From the data that follows, report how many lines hold the string "extends", giving only the number.
━━━━━━━━━━━━━━━━━━━━
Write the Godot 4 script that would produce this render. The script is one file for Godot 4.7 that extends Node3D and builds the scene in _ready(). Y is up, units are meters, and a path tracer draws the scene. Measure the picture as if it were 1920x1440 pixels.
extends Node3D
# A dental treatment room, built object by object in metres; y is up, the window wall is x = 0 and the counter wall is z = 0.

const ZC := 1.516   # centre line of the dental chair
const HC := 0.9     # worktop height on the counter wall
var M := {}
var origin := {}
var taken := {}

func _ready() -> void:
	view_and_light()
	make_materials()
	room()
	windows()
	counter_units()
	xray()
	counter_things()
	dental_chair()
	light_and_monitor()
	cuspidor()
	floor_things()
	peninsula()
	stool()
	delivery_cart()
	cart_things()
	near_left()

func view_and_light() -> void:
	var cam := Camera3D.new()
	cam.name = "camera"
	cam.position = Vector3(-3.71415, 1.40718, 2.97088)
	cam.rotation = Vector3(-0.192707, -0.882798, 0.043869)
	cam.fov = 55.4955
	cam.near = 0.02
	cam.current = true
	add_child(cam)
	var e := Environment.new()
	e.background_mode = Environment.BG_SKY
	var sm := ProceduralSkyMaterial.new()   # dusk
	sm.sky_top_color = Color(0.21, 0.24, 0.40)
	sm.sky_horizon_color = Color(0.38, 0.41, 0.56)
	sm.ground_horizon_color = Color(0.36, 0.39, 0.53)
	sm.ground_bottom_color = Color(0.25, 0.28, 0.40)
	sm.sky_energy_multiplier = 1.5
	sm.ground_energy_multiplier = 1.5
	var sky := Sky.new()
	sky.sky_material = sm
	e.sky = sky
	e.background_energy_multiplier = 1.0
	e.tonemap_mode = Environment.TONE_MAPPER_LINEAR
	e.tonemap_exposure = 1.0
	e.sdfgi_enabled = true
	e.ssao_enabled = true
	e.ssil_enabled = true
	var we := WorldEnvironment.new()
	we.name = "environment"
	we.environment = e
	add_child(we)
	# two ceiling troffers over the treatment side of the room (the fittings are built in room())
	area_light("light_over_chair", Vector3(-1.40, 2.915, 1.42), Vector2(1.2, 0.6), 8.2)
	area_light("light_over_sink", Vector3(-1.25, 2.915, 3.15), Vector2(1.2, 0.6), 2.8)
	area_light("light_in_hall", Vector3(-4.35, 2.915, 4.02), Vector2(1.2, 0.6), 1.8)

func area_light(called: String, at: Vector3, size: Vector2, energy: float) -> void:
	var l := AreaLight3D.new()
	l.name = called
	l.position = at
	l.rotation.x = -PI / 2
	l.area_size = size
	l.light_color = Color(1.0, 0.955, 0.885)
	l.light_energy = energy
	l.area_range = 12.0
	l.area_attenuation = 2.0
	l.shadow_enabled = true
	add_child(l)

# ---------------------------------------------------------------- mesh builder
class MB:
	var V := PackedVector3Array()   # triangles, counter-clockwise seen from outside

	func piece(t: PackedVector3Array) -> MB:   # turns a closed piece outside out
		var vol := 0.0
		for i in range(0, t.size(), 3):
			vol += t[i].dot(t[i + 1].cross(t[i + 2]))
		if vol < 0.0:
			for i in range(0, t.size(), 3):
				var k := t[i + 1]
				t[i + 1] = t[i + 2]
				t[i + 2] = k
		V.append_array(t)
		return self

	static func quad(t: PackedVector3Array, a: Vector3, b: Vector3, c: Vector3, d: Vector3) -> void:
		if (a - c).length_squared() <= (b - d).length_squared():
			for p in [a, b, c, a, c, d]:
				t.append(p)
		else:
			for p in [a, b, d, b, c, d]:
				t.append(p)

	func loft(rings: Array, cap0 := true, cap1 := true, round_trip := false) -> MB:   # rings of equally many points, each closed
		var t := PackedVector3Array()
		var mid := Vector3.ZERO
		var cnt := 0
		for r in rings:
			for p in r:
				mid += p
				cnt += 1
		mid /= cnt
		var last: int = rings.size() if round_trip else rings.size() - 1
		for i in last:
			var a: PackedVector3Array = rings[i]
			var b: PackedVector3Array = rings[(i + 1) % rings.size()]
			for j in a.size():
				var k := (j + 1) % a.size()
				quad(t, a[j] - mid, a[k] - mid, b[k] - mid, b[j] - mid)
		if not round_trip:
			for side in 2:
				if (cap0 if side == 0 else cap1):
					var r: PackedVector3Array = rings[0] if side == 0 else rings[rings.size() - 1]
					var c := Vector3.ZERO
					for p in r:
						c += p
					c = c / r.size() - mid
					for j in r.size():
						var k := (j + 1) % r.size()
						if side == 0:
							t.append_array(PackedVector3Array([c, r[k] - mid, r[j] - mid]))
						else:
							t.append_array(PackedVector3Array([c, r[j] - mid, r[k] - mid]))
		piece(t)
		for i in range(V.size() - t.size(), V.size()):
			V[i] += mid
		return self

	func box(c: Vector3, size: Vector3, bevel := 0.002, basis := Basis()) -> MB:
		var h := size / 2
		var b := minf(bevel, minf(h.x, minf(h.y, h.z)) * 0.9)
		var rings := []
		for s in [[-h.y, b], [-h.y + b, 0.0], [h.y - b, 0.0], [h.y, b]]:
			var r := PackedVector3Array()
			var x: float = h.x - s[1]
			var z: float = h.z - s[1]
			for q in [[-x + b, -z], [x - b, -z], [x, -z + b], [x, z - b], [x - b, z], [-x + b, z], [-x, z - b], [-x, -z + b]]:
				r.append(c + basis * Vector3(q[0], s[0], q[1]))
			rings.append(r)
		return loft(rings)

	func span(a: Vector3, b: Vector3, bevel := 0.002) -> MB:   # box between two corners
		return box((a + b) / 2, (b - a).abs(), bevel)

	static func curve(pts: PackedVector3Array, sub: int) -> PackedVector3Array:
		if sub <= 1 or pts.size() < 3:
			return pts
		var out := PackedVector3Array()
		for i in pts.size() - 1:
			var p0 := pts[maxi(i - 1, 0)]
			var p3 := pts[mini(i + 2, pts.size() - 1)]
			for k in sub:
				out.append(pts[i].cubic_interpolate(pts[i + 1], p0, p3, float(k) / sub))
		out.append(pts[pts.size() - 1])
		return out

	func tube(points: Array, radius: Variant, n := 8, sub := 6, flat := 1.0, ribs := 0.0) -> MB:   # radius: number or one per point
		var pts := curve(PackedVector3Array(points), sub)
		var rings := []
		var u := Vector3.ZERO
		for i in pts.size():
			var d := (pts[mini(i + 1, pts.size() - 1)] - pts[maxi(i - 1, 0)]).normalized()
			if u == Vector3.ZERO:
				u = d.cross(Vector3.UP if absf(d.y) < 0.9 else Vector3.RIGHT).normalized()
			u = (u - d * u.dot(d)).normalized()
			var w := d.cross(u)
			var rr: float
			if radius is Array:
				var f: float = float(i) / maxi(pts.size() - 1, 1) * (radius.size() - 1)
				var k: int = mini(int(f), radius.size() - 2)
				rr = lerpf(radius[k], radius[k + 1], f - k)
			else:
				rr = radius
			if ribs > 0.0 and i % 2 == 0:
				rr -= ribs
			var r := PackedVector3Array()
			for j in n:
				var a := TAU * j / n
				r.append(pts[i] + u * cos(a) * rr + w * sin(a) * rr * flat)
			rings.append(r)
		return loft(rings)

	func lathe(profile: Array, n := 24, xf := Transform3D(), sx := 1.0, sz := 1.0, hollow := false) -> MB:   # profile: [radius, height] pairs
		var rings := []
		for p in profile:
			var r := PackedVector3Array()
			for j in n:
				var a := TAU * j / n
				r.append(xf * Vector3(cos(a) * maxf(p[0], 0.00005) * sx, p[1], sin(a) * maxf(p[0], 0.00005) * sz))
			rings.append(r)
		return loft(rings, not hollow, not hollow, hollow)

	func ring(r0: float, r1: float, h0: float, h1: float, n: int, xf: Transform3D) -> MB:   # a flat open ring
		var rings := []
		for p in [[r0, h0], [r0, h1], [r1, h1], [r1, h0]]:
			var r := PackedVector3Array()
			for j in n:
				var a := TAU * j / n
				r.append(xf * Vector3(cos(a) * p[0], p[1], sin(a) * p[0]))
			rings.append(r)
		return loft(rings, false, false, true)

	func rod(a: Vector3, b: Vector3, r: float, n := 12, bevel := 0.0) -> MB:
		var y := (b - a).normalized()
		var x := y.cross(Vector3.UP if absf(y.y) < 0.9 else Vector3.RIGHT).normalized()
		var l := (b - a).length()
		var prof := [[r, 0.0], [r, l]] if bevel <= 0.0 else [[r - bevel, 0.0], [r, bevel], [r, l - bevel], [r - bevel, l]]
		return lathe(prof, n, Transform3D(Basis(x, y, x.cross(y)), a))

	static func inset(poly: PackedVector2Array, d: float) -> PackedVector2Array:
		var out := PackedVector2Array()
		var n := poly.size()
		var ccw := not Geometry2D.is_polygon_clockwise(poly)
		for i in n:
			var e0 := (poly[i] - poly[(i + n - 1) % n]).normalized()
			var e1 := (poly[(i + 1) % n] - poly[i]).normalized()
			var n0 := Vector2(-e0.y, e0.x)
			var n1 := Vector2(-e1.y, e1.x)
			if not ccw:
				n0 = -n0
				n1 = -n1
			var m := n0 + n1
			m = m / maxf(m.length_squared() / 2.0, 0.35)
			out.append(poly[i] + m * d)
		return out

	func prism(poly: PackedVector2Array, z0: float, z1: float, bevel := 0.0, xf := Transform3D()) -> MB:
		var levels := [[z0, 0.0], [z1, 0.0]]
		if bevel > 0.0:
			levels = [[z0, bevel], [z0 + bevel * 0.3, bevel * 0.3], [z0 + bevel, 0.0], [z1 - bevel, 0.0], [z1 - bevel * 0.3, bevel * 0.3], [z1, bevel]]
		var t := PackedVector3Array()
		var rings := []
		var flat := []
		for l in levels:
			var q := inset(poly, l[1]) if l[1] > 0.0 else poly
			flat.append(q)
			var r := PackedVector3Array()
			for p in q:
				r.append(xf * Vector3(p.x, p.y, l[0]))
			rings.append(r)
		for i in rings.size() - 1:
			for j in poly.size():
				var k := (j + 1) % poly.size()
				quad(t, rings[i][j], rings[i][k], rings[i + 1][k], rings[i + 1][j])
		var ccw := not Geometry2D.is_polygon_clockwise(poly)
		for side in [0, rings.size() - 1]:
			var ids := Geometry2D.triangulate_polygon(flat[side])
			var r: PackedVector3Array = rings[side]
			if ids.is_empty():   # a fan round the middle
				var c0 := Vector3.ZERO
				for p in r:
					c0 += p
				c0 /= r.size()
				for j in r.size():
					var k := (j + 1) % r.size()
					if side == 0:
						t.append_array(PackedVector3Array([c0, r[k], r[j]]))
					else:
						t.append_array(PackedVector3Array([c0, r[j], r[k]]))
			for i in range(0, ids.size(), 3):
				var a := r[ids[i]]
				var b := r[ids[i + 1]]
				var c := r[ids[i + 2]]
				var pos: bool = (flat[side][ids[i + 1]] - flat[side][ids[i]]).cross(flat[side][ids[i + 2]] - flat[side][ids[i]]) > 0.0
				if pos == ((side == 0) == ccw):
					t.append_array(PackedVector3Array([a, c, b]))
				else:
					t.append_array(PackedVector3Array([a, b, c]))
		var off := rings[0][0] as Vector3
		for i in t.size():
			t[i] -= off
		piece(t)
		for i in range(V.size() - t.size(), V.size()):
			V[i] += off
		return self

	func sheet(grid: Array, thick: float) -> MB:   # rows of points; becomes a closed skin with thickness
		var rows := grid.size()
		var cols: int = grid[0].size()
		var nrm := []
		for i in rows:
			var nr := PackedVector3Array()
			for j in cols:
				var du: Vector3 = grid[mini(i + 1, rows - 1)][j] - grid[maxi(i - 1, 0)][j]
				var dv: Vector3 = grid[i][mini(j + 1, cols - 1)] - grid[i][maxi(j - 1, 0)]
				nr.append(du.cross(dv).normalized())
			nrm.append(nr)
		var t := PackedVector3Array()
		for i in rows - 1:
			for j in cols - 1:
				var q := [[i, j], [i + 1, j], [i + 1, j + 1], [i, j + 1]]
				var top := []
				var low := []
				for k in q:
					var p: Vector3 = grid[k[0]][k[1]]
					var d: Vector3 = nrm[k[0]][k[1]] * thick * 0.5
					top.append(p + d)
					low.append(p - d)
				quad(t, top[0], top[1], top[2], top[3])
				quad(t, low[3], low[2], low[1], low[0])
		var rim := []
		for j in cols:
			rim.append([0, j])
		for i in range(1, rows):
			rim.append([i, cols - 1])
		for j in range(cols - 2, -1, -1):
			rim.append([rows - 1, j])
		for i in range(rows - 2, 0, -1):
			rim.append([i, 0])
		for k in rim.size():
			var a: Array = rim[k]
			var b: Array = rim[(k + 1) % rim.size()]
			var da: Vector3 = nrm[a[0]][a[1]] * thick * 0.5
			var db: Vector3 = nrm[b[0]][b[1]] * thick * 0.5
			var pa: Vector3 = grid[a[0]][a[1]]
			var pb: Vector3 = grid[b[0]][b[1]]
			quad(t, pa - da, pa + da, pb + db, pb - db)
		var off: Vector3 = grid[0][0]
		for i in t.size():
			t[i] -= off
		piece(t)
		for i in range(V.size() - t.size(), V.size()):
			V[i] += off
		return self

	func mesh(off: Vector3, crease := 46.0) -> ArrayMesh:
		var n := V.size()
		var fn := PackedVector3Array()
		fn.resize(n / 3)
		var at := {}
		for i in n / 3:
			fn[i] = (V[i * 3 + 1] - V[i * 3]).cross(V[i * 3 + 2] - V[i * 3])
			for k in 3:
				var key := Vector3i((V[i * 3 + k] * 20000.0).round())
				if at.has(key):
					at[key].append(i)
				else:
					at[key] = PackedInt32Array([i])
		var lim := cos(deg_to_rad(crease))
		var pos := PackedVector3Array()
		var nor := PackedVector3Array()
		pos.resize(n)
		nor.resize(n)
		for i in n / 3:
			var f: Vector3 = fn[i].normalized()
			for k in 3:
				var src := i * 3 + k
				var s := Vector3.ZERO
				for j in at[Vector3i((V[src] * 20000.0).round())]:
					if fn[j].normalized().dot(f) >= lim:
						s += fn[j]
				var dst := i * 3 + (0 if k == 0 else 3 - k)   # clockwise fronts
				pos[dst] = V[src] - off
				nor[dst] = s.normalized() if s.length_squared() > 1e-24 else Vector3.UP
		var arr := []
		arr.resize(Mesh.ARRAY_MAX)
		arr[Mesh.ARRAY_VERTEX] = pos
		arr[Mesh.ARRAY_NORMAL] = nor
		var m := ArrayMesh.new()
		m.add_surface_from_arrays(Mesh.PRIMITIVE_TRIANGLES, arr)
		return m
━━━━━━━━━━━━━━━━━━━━
Completed task —
2